Take Action: Dealing With Emotional Triggers

By April E O'Leary

One of the most challenging steps anyone can take in the process of goal achievement, parenting, financial success, career advancement, weight loss, emotional health or any such personal endeavor is realizing that triggers are not external annoyances as much as they are internal indicators. Once you accept that it is your responsibility to deal with your own triggers, and the best (and only) way to do this is by looking inside of you, rather than trying to control your outside circumstances or the people around you, you are ready to take action!
MAKE A LIST OF ALL YOUR TRIGGERS
The second step to dealing with triggers is to take action and make a complete list of all the triggers you notice that surface in your life on a regular basis. How do you know if something is a trigger? The litmus test to identify a trigger is if you are responding emotionally. Maybe at 5:00 everyday you are impatient to the point of yelling at your children? Maybe when the topic of money comes up with your spouse you get defensive? Maybe when you talk politics with your father you get angry? Maybe there are certain types of people you can't tolerate? Maybe certain foods cause an emotional response? Don't overlook it. Write it down.
It is best to compile as long and complete a list as possible, so you can really SEE on paper what you are dealing with. Think of situations, people and locations. Think of topics of conversation. Try to notice patterns. The idea is that the list of triggers opens up your awareness. Maybe your children fighting causes you to jump in and play referee, so you write it down. Then the next day you notice this same thing happening again. Ah! There it is! You noticed it again. Now you are making progress!

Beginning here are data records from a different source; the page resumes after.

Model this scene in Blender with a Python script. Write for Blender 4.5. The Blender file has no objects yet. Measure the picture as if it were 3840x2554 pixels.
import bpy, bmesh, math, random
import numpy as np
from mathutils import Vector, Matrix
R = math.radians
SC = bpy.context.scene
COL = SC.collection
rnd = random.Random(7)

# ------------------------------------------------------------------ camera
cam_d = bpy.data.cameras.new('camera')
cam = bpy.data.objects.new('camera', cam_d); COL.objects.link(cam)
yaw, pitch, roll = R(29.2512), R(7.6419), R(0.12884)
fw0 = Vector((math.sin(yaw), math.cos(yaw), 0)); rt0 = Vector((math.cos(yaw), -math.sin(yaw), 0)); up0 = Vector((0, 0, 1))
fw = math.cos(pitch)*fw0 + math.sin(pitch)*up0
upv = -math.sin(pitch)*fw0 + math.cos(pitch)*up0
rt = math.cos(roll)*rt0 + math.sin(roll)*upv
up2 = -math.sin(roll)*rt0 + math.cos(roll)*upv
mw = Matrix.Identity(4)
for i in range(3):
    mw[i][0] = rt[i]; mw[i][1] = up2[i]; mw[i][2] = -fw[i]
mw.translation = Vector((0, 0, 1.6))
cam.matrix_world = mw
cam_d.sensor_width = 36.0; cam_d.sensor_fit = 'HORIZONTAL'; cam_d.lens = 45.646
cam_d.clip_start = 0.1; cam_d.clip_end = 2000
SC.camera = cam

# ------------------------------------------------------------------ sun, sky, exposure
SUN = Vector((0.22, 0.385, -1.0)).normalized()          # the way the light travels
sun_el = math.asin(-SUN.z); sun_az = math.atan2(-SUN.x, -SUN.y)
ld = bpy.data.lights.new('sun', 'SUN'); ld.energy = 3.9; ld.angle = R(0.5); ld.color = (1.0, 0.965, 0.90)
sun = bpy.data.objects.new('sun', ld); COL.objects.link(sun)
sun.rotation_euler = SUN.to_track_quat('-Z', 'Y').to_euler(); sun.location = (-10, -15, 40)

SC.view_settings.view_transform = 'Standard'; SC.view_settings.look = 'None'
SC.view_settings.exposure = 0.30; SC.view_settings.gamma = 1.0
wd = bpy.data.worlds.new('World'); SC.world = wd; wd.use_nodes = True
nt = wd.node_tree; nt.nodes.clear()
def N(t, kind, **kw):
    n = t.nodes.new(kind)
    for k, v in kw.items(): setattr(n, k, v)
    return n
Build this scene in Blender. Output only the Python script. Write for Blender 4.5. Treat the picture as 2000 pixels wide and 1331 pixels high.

It is not better if it is a short list, or worse if it is a long list. The fact that you are taking ownership of your reactivity and trying to identify personal patterns is in short, amazing! For now it is enough to just make the list. Don't worry about what to do next. That will come. For now, keep listing. Keep a paper taped inside of your kitchen cabinet and add to it over time. After you react, think about it. Try to identify what it was that triggered you and write it down. Congratulate yourself for having the courage to look more deeply and start slowing down when you sense a trigger is coming on. You'll be amazed how slowing down will diffuse a lot of those trigger moments.